Gelukkig maar, want wat hier allemaal voorbij komt zwalken, met in elk geval één blikje San Miguel in de hand, is nou niet echt om over naar huis te appen. De veelal Duitsers lopen lallend in groepjes met allemaal hetzelfde, speciaal voor de vakantie laten drukken, shirt aan. Achterop prijken hun bijnamen, variërend van Der Smirnoff tot Der Nacktschnecke, of ze lopen in een fluorescerend mouwloos geval met ‘Timo Werner ist ein Hurensohn!’ en na wat googelen blijkt deze arme Timo de meeste gehate voetbalprof uit de Bundesliga.
Die dan misschien? wijs ik naar een zilvergrijze vos met snor. Ze rilt, in tegenstelling tot haar dochter houdt zij niet van gezichtsbeharing. En die? Oh fuck, het is toch een vrouw en we besluiten maar naar ons zevendaagse huisje met zeezicht terug te gaan. Game over.
Het is hier overduidelijk niet zoals op een Amsterdams terras, waar het eerder ‘wie zou je niét doen’ is en zonder vakantieliefde stap ik weer het vliegtuig in. Hoe anders was dit vroeger, toen ik als puber er altijd wel eentje opduikelde. Of in elk geval een vakantieverliefdheid, die overigens niet altijd goed afliep.
Ik herinner me nog de vijftienjarige versie van mezelf, op een camping in Fréjus waar ik met een vriendin en haar ouders verbleef. Ik ontmoette Walter, een 23-jarige jongen uit Schiedam die met zijn vrienden een route voyage maakte. Verliefd was ik al bij de eerste aanblik van zijn donkere krullen.
Ik verdronk diep in zijn groene ogen en maakte me totaal niet druk over het feit dat hij volwassen was en ik niet. Met volle prille adolescente overgave zoende ik hem op een avond toen we schuilden onder zijn luifel voor een zomerse regenbui, nadat ik de tent was uitgesneakt in mijn Elmo-pyjama. Een compleet doorwéékt Elmo-shirt intussen, wat Sesamstraat ineens een stuk minder onschuldig maakte en hij zoende gretig terug.

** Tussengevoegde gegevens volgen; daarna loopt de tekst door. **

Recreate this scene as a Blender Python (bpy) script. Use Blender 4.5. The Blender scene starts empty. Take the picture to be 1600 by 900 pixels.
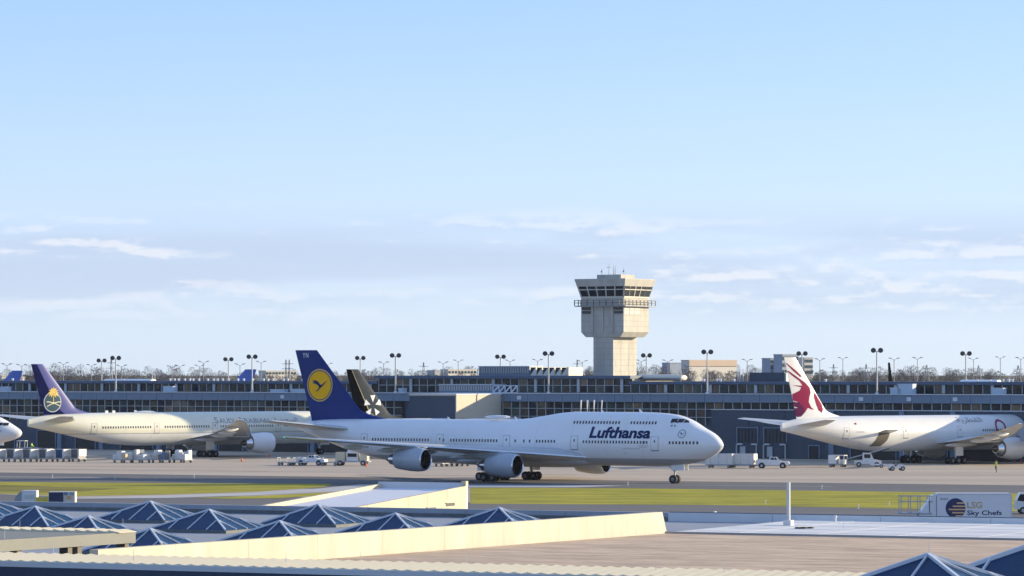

De dag erna kwam zijn berouw, werd ik in de negeerstand gezet en papte hij voor mijn ogen aan met een achttienjarige. Ontroostbaar zoals een vijftienjarige kan zijn na het verlies van ’haar grote liefde’, zon ik op wraak…
Die nacht sneakte ik weer uit de tent, nu met een bus scheerschuim en lading daadkracht onder mijn arm. Nadat ik de haringen van zijn tent er woest had uitgetrokken, toog ik naar zijn dichtstbijzijnde sanitaire gelegenheid en vol overgave spoot ik in deels caps lock sierletters in m’n beste Frans op de muur: Walter est un LUL.
Met een voldane glimlach dook ik mijn slaapzak in. Om er na een kwartier weer uit te gaan, nu had ík berouw. Ik stampte de haringen weer in de grond en in het douchehok boende ik de letters die intussen ietwat treurig naar beneden dropen, van de muur.
Bij nader inzien eigenlijk wel lekker zo’n rustige vakantie, ik duik in Amsterdam wel weer het terras op.